START

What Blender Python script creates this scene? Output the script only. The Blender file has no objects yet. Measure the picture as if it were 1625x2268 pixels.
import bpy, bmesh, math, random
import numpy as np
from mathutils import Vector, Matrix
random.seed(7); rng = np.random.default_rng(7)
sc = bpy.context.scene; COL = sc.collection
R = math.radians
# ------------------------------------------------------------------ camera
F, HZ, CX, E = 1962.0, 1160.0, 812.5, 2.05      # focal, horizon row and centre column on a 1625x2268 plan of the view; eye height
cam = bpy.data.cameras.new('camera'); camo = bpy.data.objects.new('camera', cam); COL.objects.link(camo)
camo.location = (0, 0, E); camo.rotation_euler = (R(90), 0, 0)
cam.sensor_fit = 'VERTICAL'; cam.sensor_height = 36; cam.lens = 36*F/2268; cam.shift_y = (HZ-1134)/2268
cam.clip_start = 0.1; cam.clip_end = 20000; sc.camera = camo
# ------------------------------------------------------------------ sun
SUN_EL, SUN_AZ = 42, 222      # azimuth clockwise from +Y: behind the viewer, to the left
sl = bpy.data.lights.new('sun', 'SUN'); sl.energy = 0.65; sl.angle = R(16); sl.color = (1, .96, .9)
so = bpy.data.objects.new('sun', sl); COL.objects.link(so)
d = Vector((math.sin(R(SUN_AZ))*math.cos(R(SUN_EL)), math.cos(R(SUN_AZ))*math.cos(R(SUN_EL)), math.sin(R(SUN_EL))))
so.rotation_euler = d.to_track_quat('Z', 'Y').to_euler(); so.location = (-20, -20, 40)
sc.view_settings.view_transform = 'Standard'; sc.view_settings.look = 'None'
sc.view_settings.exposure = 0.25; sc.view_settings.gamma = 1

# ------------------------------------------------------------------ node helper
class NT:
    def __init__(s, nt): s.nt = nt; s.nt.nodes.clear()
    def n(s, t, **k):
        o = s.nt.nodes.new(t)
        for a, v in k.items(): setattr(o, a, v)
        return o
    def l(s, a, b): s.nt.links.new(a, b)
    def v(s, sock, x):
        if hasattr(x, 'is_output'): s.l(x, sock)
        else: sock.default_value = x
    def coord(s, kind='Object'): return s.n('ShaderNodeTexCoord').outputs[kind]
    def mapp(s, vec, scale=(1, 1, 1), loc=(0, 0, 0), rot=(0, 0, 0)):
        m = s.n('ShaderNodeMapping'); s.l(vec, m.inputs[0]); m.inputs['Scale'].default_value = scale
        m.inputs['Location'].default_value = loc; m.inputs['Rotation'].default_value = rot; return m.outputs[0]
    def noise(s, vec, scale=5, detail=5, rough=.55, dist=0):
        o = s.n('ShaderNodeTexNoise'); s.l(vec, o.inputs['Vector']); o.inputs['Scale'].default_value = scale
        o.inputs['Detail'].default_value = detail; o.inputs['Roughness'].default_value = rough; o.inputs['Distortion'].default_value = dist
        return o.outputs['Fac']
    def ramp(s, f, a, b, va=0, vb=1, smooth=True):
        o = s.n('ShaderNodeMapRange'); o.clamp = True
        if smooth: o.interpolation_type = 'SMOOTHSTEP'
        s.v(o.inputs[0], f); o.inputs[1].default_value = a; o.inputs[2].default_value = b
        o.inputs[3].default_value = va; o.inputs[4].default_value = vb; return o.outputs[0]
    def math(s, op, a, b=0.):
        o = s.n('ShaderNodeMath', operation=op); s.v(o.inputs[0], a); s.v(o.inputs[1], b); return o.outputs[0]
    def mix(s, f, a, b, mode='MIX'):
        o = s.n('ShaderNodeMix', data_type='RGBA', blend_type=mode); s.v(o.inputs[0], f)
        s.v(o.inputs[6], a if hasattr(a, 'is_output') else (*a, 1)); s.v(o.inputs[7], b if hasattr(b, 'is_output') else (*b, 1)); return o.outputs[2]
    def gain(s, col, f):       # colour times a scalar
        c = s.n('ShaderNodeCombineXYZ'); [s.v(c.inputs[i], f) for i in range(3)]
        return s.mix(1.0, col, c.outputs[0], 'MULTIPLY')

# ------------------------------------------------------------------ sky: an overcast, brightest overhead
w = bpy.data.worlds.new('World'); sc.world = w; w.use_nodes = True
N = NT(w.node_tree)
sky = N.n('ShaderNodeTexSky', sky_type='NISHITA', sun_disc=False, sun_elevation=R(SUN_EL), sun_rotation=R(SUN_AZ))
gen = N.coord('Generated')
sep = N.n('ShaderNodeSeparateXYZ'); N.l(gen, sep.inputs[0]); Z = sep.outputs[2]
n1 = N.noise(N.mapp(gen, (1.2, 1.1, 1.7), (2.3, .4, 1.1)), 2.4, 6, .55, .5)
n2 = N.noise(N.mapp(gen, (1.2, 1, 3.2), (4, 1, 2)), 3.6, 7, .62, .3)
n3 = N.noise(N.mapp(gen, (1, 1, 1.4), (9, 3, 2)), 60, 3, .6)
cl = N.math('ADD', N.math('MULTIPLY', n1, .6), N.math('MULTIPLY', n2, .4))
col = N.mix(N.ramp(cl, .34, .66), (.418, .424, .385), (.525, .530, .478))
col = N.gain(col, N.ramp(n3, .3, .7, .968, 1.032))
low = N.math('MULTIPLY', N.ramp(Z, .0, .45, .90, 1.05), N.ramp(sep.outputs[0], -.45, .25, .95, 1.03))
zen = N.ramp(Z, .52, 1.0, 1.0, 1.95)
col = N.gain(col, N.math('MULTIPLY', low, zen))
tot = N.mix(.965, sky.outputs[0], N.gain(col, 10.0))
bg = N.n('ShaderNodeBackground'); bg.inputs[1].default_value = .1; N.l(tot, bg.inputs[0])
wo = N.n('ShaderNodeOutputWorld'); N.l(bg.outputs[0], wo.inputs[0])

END

- [Directions]:
Please transcribe, exactly and with nothing added, the lines from the first line of the material above through the line that contains "sc.view_settings.exposure = 0.25;".

- [Solution for this task]:
What Blender Python script creates this scene? Output the script only. The Blender file has no objects yet. Measure the picture as if it were 1625x2268 pixels.
import bpy, bmesh, math, random
import numpy as np
from mathutils import Vector, Matrix
random.seed(7); rng = np.random.default_rng(7)
sc = bpy.context.scene; COL = sc.collection
R = math.radians
# ------------------------------------------------------------------ camera
F, HZ, CX, E = 1962.0, 1160.0, 812.5, 2.05      # focal, horizon row and centre column on a 1625x2268 plan of the view; eye height
cam = bpy.data.cameras.new('camera'); camo = bpy.data.objects.new('camera', cam); COL.objects.link(camo)
camo.location = (0, 0, E); camo.rotation_euler = (R(90), 0, 0)
cam.sensor_fit = 'VERTICAL'; cam.sensor_height = 36; cam.lens = 36*F/2268; cam.shift_y = (HZ-1134)/2268
cam.clip_start = 0.1; cam.clip_end = 20000; sc.camera = camo
# ------------------------------------------------------------------ sun
SUN_EL, SUN_AZ = 42, 222      # azimuth clockwise from +Y: behind the viewer, to the left
sl = bpy.data.lights.new('sun', 'SUN'); sl.energy = 0.65; sl.angle = R(16); sl.color = (1, .96, .9)
so = bpy.data.objects.new('sun', sl); COL.objects.link(so)
d = Vector((math.sin(R(SUN_AZ))*math.cos(R(SUN_EL)), math.cos(R(SUN_AZ))*math.cos(R(SUN_EL)), math.sin(R(SUN_EL))))
so.rotation_euler = d.to_track_quat('Z', 'Y').to_euler(); so.location = (-20, -20, 40)
sc.view_settings.view_transform = 'Standard'; sc.view_settings.look = 'None'
sc.view_settings.exposure = 0.25; sc.view_settings.gamma = 1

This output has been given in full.